_PROBLEM TO WORK ON_
Extract all lines in the data that contain the word "from".

----------

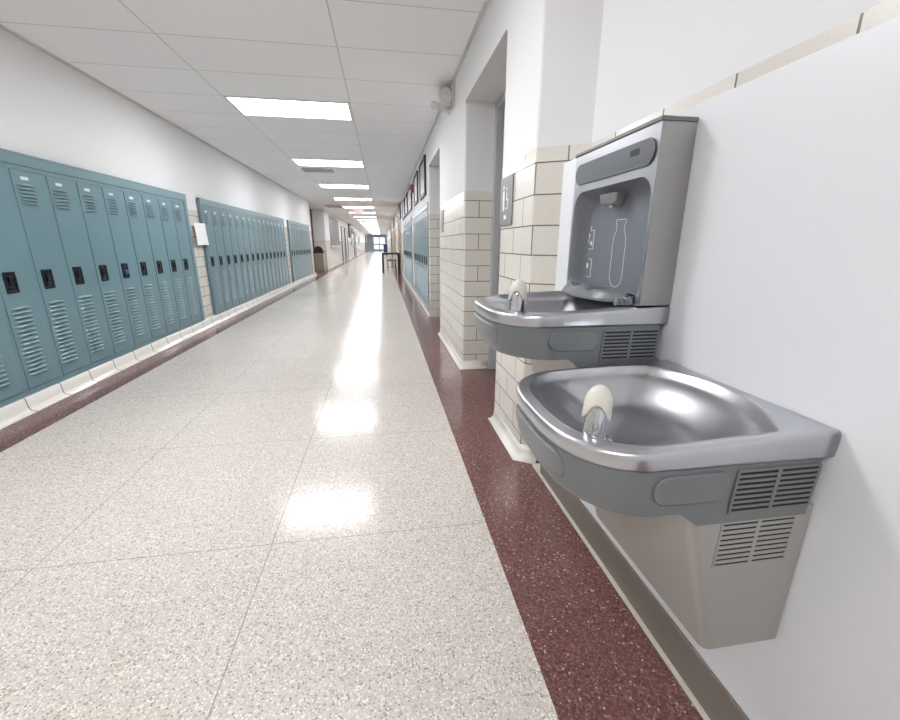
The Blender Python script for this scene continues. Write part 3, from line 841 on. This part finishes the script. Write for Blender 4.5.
# white twin fixture high on the wall
fx=empty('wall_fixture',(XR-.0005,4.22,2.395),0,'white boxy fixture with round face high on right wall by the ceiling','fixture')
MB().box(-.012,0,-.10,.20,-.075,.125).build('back_plate',M['fixture'],fx,bevel=.004)
MB().box(-.125,-.012,-.03,.16,-.055,.085).build('housing',M['fixture'],fx,bevel=.012,seg=3)
m=MB(); m.lathe([(.030,.0),(.062,-.004),(.066,-.020),(.058,-.030),(.050,-.026),(.030,-.014),(.018,-.020),(.004,-.022)],(-.072,-.028,.018),'y',28); m.build('round_face',M['fixture'],fx)
m=MB(); m.tube([(-.125,.03,-.03),(-.16,.02,-.05)],.012,12); m.lathe([(.014,0),(.032,-.006),(.036,-.022),(.030,-.028),(.004,-.026)],(-.170,.03,-.05),'y',20); m.build('side_lamp',M['fixture'],fx)
m=MB(); m.lathe([(.012,0),(.022,-.004),(.022,-.016),(.004,-.02)],(-.06,.0,-.085),'y',16); m.build('sensor',M['fixture'],fx)
# framed posters above the right-hand lockers
for i,(a,b,z0,z1,lab) in enumerate(((6.68,7.58,1.84,2.40,'black-framed poster above the right-hand lockers, nearest of the five'),(8.08,8.92,1.86,2.40,'black-framed poster above the right-hand lockers, second nearest'),(9.75,11.15,1.86,2.40,'black-framed poster above the right-hand lockers, just past the red alarm'),(11.4,12.4,1.86,2.40,'black-framed poster above the right-hand lockers, second to last'),(12.7,14.1,1.86,2.40,'black-framed poster above the right-hand lockers, farthest of the five'))):
    r=empty('framed_poster',(XR-.0005,(a+b)/2,z0),0,lab,'framed poster','posters above the right-hand lockers')
    w=(b-a)/2; h=z1-z0
    f=MB(); f.box(-.03,0,-w,-w+.05,0,h); f.box(-.03,0,w-.05,w,0,h); f.box(-.03,0,-w+.05,w-.05,0,.05); f.box(-.03,0,-w+.05,w-.05,h-.05,h)
    f.build('frame',M['dark'],r); MB().box(-.015,-.001,-w+.05,w-.05,.05,h-.05).build('print',M['poster'],r)
al_=empty('fire_alarm',(XR+.002,9.42,2.27),0,'red and white fire alarm strobe on the right wall between the framed posters','fire alarm')
MB().box(-.055,0,-.06,.06,-.10,.06).build('housing',M['red'],al_,bevel=.008)
MB().box(-.085,-.001,-.05,.05,.062,.12).build('strobe',M['fixture'],al_,bevel=.01)
m=MB(); m.lathe([(.028,0),(.030,-.006),(.012,-.008)],(-.055,0,-.02),'x',18); m.build('sounder',simple('dark_red_grille',(110,18,26),.4),al_)
# far right: wooden doors, dark banner, white box, dark door
def flat_door(n,ya,yb,z1,matn,leaf):
    f=MB(); f.box(XR-.03,XR-.0005,ya-.07,ya,0,z1+.07); f.box(XR-.03,XR-.0005,yb,yb+.07,0,z1+.07); f.box(XR-.03,XR-.0005,ya,yb,z1,z1+.07)
    fo=struct(f,'door_%d'%n,M[matn]); MB().box(XR-.018,XR-.0005,ya+.003,yb-.003,.005,z1-.003).build('door_leaf',M[leaf],fo)
    h=MB(); h.tube([(XR-.018,ya+.1,1.0),(XR-.06,ya+.1,1.0),(XR-.06,ya+.2,1.0)],.01,8); h.build('door_handle',M['chrome'],fo)
flat_door(4,15.7,18.3,1.9,'frame_grey','wood'); flat_door(5,22.2,28.5,1.85,'frame_grey','wood'); flat_door(6,31.5,35.0,2.3,'dark','dark')
tag(MB().box(XR-.05,XR-.0005,15.5,17.0,1.98,2.50).build('wall_banner',M['dark'],None),'black banner high on the right wall above the wooden door','banner')
tag(MB().box(XR-.10,XR-.0005,17.3,17.9,1.96,2.14).build('wall_box',M['fixture'],None,bevel=.01),'small white box on the right wall next to the black banner','box')
tag(MB().box(XR-.04,XR-.0005,24.0,27.0,2.0,2.48).build('dark_picture',M['dark'],None),'dark picture high on the right wall above the second wooden door','picture')

# ------------------------------------------------------------------ table and chair in the corridor, far right
tb=empty('side_table',(.30,17.0,0),0,'dark narrow table standing out from right wall down the corridor','table')
MB().box(-.34,.34,-.40,.40,.715,.775).build('tabletop',M['desk'],tb,bevel=.006)
for x in (-.31,.31):
    for y in (-.36,.36): MB().box(x-.038,x+.038,y-.038,y+.038,0,.715).build('leg',M['desk'],tb,bevel=.004)
ch=empty('stool',(.36,18.4,0),0,'dark low stool standing just behind the narrow table by the right wall','stool')
MB().box(-.20,.20,-.20,.20,.42,.47).build('seat',M['desk'],ch,bevel=.01)
for x in (-.17,.17):
    for y in (-.17,.17): MB().box(x-.016,x+.016,y-.016,y+.016,0,.42).build('leg',M['desk'],ch)
MB().box(-.154,.154,-.012,.012,.14,.165).build('stretcher',M['desk'],ch)
bb=empty('recycling_bin',(.36,58.0,0),0,'tall blue bin far down the corridor on the right','bin')
m=MB(); m.loops([[(x*k,y*k,z) for x,y in rrect(-.28,.28,-.28,.28,.05,4)] for k,z in ((.82,0),(.95,.85),(1,.88))],0,False,True,True); m.build('body',M['blue'],bb)
m=MB(); m.loops([[(x*k,y*k,z) for x,y in rrect(-.29,.29,-.29,.29,.05,4)] for k,z in ((1,.881),(1,.93),(.7,1.04))],0,False,True,True); m.build('lid',M['blue'],bb)

# ------------------------------------------------------------------ left wall things
pp=MB(); n=8; rows=[]
for i in range(n+1):
    t=i/n; rows.append([(-2.4495+.012*math.sin(t*PI)*.4+.010*t*t,6.145,1.38-.285*t),(-2.4485+.010*t*t,6.330,1.382-.285*t),(-2.4490+.014*t*t,6.505,1.385-.29*t)])
pp.loops(rows,0,True,closed=False); pp.loops([[(x+.0008,y,z) for x,y,z in r] for r in reversed(rows)],0,True,closed=False)
po=tag(pp.build('paper_notice',M['paper'],None),'blank white paper sheet taped to the wall between two banks of lockers','paper')
bn=empty('litter_bin',(-2.60,18.1,0),0,'tall beige bin with rounded dark top standing in the left-hand recess','bin')
m=MB(); m.loops([[(x*k,y*k,z) for x,y in rrect(-.21,.21,-.21,.21,.05,5)] for k,z in ((.93,0),(1,.04),(1,.74))],0,False,True,True); m.build('body',M['bin'],bn)
m=MB(); L=[]
for yy in (-.2,.2):
    L.append([(-.2,yy,.741)]+[(-.2*math.cos(a),yy,.80+.22*math.sin(a)) for a in [PI*k/16 for k in range(17)]]+[(.2,yy,.741)])
m.loops(L,0,False,True,True); ho=m.build('hood',M['bindk'],bn)
m=MB(); m.tube([(-.2*math.cos(a),-.203,.80+.22*math.sin(a)) for a in [PI*k/16 for k in range(17)]],.014,8); m.build('hood_rim',M['bin'],bn)
wb=empty('notice_board',(-2.4195,22.6,.92),0,'large grey framed board with a ledge on left wall past the recess','board')
MB().box(.001,.015,-1.95,1.95,.12,1.42).build('panel',M['board'],wb)
f=MB(); f.box(.001,.035,-2.0,-1.95,.07,1.47); f.box(.001,.035,1.95,2.0,.07,1.47); f.box(.001,.035,-1.95,1.95,.07,.12); f.box(.001,.035,-1.95,1.95,1.42,1.47); f.build('frame',M['frame_grey'],wb)
MB().box(.001,.09,-2.0,2.0,.0,.04).build('ledge',M['frame_grey'],wb)
def left_door(n,ya,yb,z1,fm,lm):
    x=-2.42; f=MB(); f.box(x+.0005,x+.05,ya-.09,ya,0,z1+.08); f.box(x+.0005,x+.05,yb,yb+.09,0,z1+.08); f.box(x+.0005,x+.05,ya,yb,z1,z1+.08)
    fo=struct(f,'door_%d'%n,M[fm]); MB().box(x+.0005,x+.025,ya+.003,yb-.003,.005,z1-.003).build('door_leaf',M[lm],fo)
    h=MB(); h.tube([(x+.025,yb-.12,1.0),(x+.07,yb-.12,1.0),(x+.07,yb-.22,1.0)],.01,8); h.build('door_handle',M['chrome'],fo)
left_door(7,26.3,27.9,2.05,'door_grey','frame_grey'); left_door(8,28.7,30.4,2.05,'door_grey','frame_grey'); left_door(9,37.5,39.0,2.05,'door_grey','wood'); left_door(10,61.5,64.0,2.1,'dark','dark')
tag(MB().box(-2.4195,-2.33,31.8,33.6,1.55,2.50).build('hanging_banner',M['dark'],None),'black banner hanging high on the left wall past the grey doors','banner')
for i,(a,b,z0,z1,mt,lab) in enumerate(((34.2,36.4,.95,1.55,'poster2','teal poster low on the left wall beyond black banner'),(35.0,37.0,1.85,2.3,'dark','dark picture high on the left wall above the teal poster'),(40.5,43.0,1.75,2.25,'poster','pale picture high on the left wall past the wooden door'),(44.0,46.5,1.0,1.8,'poster2','large teal poster on the left wall far down the corridor'))):
    tag(MB().box(-2.4195,-2.39,a,b,z0,z1).build('wall_poster',M[mt],None),lab,'poster')
# exit sign hanging below the ceiling
ex=empty('exit_sign',(-.80,15.75,2.245),0,'hanging exit sign with red letters below the ceiling lights','exit sign')
MB().box(-.155,.155,-.025,.025,-.10,.10).build('housing',M['exit_face'],ex,bevel=.006)
m=MB(); m.cyl((0,0,.10),.01,.01,.1885,'z',10); m.build('stem',M['fixture'],ex)
le=MB()
def seg(x0,z0,x1,z1,w=.016):
    d=Vector((x1-x0,0,z1-z0)).normalized(); nrm=Vector((-d.z,0,d.x))*w/2
    a=Vector((x0,0,z0)); b_=Vector((x1,0,z1)); q=[a+nrm,b_+nrm,b_-nrm,a-nrm]
    le.add([(p.x,-.030,p.z) for p in q]+[(p.x,-.0252,p.z) for p in q],[(0,1,2,3),(7,6,5,4),(0,4,5,1),(1,5,6,2),(2,6,7,3),(3,7,4,0)])
h=.065
seg(-.125,-h,-.125,h); seg(-.133,h-.008,-.075,h-.008); seg(-.133,0,-.085,0); seg(-.133,-h+.008,-.075,-h+.008)
seg(-.058,-h,.002,h); seg(-.058,h,.002,-h)
seg(.030,-h,.030,h)
seg(.060,h-.008,.130,h-.008); seg(.095,-h,.095,h)
le.build('letters',M['exit_red'],ex)
# far end doors with bright panes
ed=MB(); x0,x1=-1.40,.40
ed.box(x0-.1,x0,YE-.06,YE-.001,0,2.2); ed.box(x1,x1+.1,YE-.06,YE-.001,0,2.2); ed.box(x0,x1,YE-.06,YE-.001,2.1,2.2); ed.box(-.55,-.45,YE-.06,YE-.001,0,2.1); ed.box(x0,x1,YE-.06,YE-.001,0,.25); ed.box(x0,x1,YE-.06,YE-.001,.95,1.1)
eo=struct(ed,'door_11',simple('blue_grey_end_door',(128,140,160),.4))
for a,b in ((x0+.005,-.555),(-.445,x1-.005)):
    for z0,z1 in ((.255,.945),(1.105,2.095)): MB().box(a,b,YE-.03,YE-.01,z0,z1).build('pane',M['glass'],eo)

# ------------------------------------------------------------------ camera, world, view
F,YAW,PIT,ROL=409.811322,.157797241,-.275977611,.00324615453
f=Vector((math.sin(YAW)*math.cos(PIT),math.cos(YAW)*math.cos(PIT),math.sin(PIT)))
r=Vector((math.cos(YAW),-math.sin(YAW),0)); u=r.cross(f)
r2=r*math.cos(ROL)+u*math.sin(ROL); u2=-r*math.sin(ROL)+u*math.cos(ROL)
cam=bpy.data.cameras.new('camera'); co=bpy.data.objects.new('camera',cam); col.objects.link(co)
R=Matrix((r2,u2,-f)).transposed().to_4x4(); co.matrix_world=Matrix.Translation((0,0,1.12))@R
cam.sensor_fit='HORIZONTAL'; cam.sensor_width=36; cam.lens=F/900*36; cam.clip_start=.02; cam.clip_end=300
scene.camera=co
w=bpy.data.worlds.new('world'); scene.world=w; w.use_nodes=True
w.node_tree.nodes['Background'].inputs[0].default_value=(.9,.93,1,1); w.node_tree.nodes['Background'].inputs[1].default_value=.3
scene.view_settings.view_transform='Standard'; scene.view_settings.look='None'; scene.view_settings.gamma=1; scene.view_settings.use_curve_mapping=False
scene.view_settings.exposure=0.03
scene.cycles.use_denoising=True
scene.cycles.max_bounces=10; scene.cycles.diffuse_bounces=6; scene.cycles.glossy_bounces=5
scene.cycles.sample_clamp_indirect=6
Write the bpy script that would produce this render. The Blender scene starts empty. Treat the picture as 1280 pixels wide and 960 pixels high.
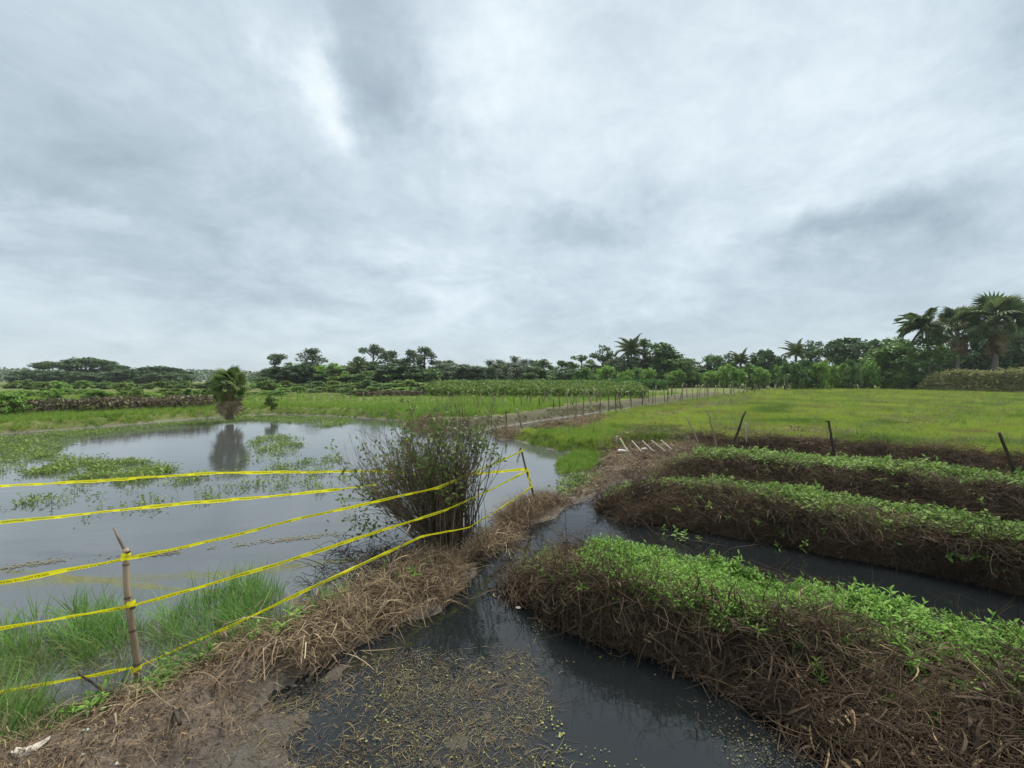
import bpy, math, random
import numpy as np
from mathutils import Vector, Matrix, Euler

random.seed(7)
rng = np.random.default_rng(11)
SC = bpy.context.scene
COL = SC.collection
R = math.radians

# ------------------------------------------------------------------ camera
CAM_H, FPX, HOR = 2.0, 500.0, 474.0
PITCH = math.atan((480 - HOR) / FPX)
cd = bpy.data.cameras.new('camera')
cd.sensor_width = 36.0
cd.lens = 36.0 * FPX / 1280.0
cd.clip_start, cd.clip_end = 0.05, 3000
cam = bpy.data.objects.new('camera', cd)
COL.objects.link(cam)
cam.location = (0, 0, CAM_H)
cam.rotation_euler = (math.pi / 2 - PITCH, 0, 0)
SC.camera = cam
SC.view_settings.view_transform = 'Standard'
SC.view_settings.look = 'None'
SC.view_settings.exposure = 1.9
SC.view_settings.gamma = 1.0
SC.render.film_transparent = False
SC.cycles.max_bounces = 6
SC.cycles.transparent_max_bounces = 6
SC.cycles.use_denoising = True

# ------------------------------------------------------------------ node helper
class NT:
    def __init__(s, tree): s.t = tree
    def n(s, typ, **kw):
        nd = s.t.nodes.new(typ)
        for k, v in kw.items(): setattr(nd, k, v)
        return nd
    def link(s, a, b): s.t.links.new(a, b)
    def inp(s, sock, v):
        if isinstance(v, bpy.types.NodeSocket): s.t.links.new(v, sock)
        elif v is not None:
            if isinstance(v, (tuple, list)) and len(v) == 3 and sock.type == 'RGBA': v = (*v, 1)
            sock.default_value = v
    def math(s, op, a, b=None, c=None, clamp=False):
        nd = s.n('ShaderNodeMath', operation=op, use_clamp=clamp)
        s.inp(nd.inputs[0], a)
        if b is not None: s.inp(nd.inputs[1], b)
        if c is not None: s.inp(nd.inputs[2], c)
        return nd.outputs[0]
    def vmath(s, op, a, b=None, scale=None):
        nd = s.n('ShaderNodeVectorMath', operation=op)
        s.inp(nd.inputs[0], a)
        if b is not None: s.inp(nd.inputs[1], b)
        if scale is not None: s.inp(nd.inputs['Scale'], scale)
        return nd.outputs[0]
    def noise(s, vec, scale, detail=4, rough=0.55, dist=0.0, color=False):
        nd = s.n('ShaderNodeTexNoise')
        if vec is not None: s.inp(nd.inputs['Vector'], vec)
        s.inp(nd.inputs['Scale'], scale); s.inp(nd.inputs['Detail'], detail)
        s.inp(nd.inputs['Roughness'], rough); s.inp(nd.inputs['Distortion'], dist)
        return nd.outputs[1 if color else 0]
    def mix(s, f, a, b):
        nd = s.n('ShaderNodeMix', data_type='RGBA')
        s.inp(nd.inputs[0], f); s.inp(nd.inputs[6], a); s.inp(nd.inputs[7], b)
        return nd.outputs[2]
    def mapr(s, v, a, b, c=0.0, d=1.0, smooth=False):
        nd = s.n('ShaderNodeMapRange')
        if smooth: nd.interpolation_type = 'SMOOTHSTEP'
        for i, x in enumerate((v, a, b, c, d)): s.inp(nd.inputs[i], x)
        return nd.outputs[0]

# ------------------------------------------------------------------ world: overcast sky
SUN_EL, SUN_AZ = R(62), R(18)          # azimuth measured from +Y towards +X
W = bpy.data.worlds.new('World')
SC.world = W
W.use_nodes = True
W.node_tree.nodes.clear()
w = NT(W.node_tree)
tc = w.n('ShaderNodeTexCoord')
dirv = w.vmath('NORMALIZE', tc.outputs['Generated'])
sep = w.n('ShaderNodeSeparateXYZ'); w.link(dirv, sep.inputs[0])
dx, dy, dz = sep.outputs
nish = w.n('ShaderNodeTexSky', sky_type='NISHITA')
nish.sun_disc = False
nish.sun_elevation = SUN_EL
nish.sun_rotation = SUN_AZ
zz = w.math('ADD', w.math('MAXIMUM', dz, 0.0), 0.30)
comb = w.n('ShaderNodeCombineXYZ')
w.link(w.math('DIVIDE', dx, zz), comb.inputs[0]); w.link(w.math('DIVIDE', dy, zz), comb.inputs[1])
plane = comb.outputs[0]
warp = w.noise(plane, 1.6, 3, 0.55, color=True)
plane_w = w.vmath('ADD', plane, w.vmath('SCALE', w.vmath('SUBTRACT', warp, (0.5, 0.5, 0.5)), scale=0.42))
n1 = w.noise(w.vmath('ADD', plane_w, (3.3, 1.7, 0)), 1.15, 5, 0.55)
n2 = w.noise(w.vmath('ADD', plane_w, (9.1, 4.2, 2.0)), 3.6, 9, 0.66)
# azimuth / elevation with a little noise, for the large cloud masses
az = w.math('ARCTAN2', dx, dy)
el = w.math('ARCSINE', dz)
wob = w.noise(dirv, 4.2, 6, 0.60, color=True)
ws = w.n('ShaderNodeSeparateXYZ'); w.link(wob, ws.inputs[0])
az_n = w.math('ADD', az, w.math('MULTIPLY', w.math('SUBTRACT', ws.outputs[0], 0.5), 0.42))
el_n = w.math('ADD', el, w.math('MULTIPLY', w.math('SUBTRACT', ws.outputs[1], 0.5), 0.30))
def cloud(u, v, su, sv, rot, amp):
    x, y = (u - 640) / FPX, (HOR - v) / FPX
    a0, e0 = math.atan(x), math.atan(y / math.hypot(1, x))
    da = w.math('SUBTRACT', az_n, a0); de = w.math('SUBTRACT', el_n, e0)
    c, s_ = math.cos(R(rot)), math.sin(R(rot))
    p = w.math('ADD', w.math('MULTIPLY', da, c / R(su)), w.math('MULTIPLY', de, s_ / R(su)))
    q = w.math('ADD', w.math('MULTIPLY', da, -s_ / R(sv)), w.math('MULTIPLY', de, c / R(sv)))
    r2 = w.math('ADD', w.math('MULTIPLY', p, p), w.math('MULTIPLY', q, q))
    return w.math('MULTIPLY', w.math('EXPONENT', w.math('MULTIPLY', r2, -1.0)), amp)
CLOUDS = [(430, 20, 20, 8, -38, -0.24), (515, 130, 6, 6, -60, -0.20), (405, 118, 7, 3.6, -52, 0.44), (200, 190, 18, 8, 6, -0.10), (60, 80, 12, 10, 0, -0.04),
          (640, 110, 9, 8, 0, 0.18), (800, 110, 20, 12, 0, 0.20), (1085, 288, 9, 2.4, 12, -0.36), (1010, 262, 7, 1.6, 10, 0.10),
          (735, 270, 7, 3.2, 8, -0.24), (1250, 40, 7, 6, 40, -0.28), (340, 380, 22, 2.6, 0, -0.10), (820, 170, 5, 3, 20, -0.10),
          (480, 300, 12, 2.2, 0, 0.10), (470, 325, 10, 2.0, 0, -0.10), (900, 400, 30, 4, 0, -0.08), (1150, 160, 12, 8, 0, 0.12), (90, 235, 10, 2.0, 5, -0.14), (80, 262, 10, 1.6, 5, 0.14)]
tot = None
for cdef in CLOUDS:
    o_ = cloud(*cdef)
    tot = o_ if tot is None else w.math('ADD', tot, o_)
val = w.math('ADD', w.math('ADD', 0.60, tot),
             w.math('ADD', w.math('MULTIPLY', w.math('SUBTRACT', n1, 0.5), 0.75), w.math('MULTIPLY', w.math('SUBTRACT', n2, 0.5), 0.74)))
cr = w.n('ShaderNodeValToRGB')
w.link(val, cr.inputs[0])
el_ = cr.color_ramp.elements
el_[0].position, el_[0].color = 0.0, (0.235, 0.295, 0.350, 1)
el_[1].position, el_[1].color = 1.0, (0.83, 0.90, 0.93, 1)
e_ = el_.new(0.45); e_.color = (0.450, 0.540, 0.605, 1)
e_ = el_.new(0.72); e_.color = (0.620, 0.715, 0.770, 1)
hz = w.mapr(dz, 0.0, 0.22, 1.0, 0.0, True)
cl = w.mix(w.math('MULTIPLY', hz, 0.55), cr.outputs[0], (0.500, 0.590, 0.640))
cl10 = w.vmath('SCALE', cl, scale=6.15)
skycol = w.mix(0.94, nish.outputs[0], cl10)
bg = w.n('ShaderNodeBackground'); w.link(skycol, bg.inputs[0]); bg.inputs[1].default_value = 0.050
wo = w.n('ShaderNodeOutputWorld'); w.link(bg.outputs[0], wo.inputs[0])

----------

_THE OUTPUT_
The Blender Python script for this scene continues. Write part 3, from line 841 on. This part finishes the script. Write for Blender 4.5.
tb=empty('side_table',(.30,17.0,0),0,'dark narrow table standing out from right wall down the corridor','table')
from mathutils import Vector, Matrix, Euler
SUN_EL, SUN_AZ = R(62), R(18)          # azimuth measured from +Y towards +X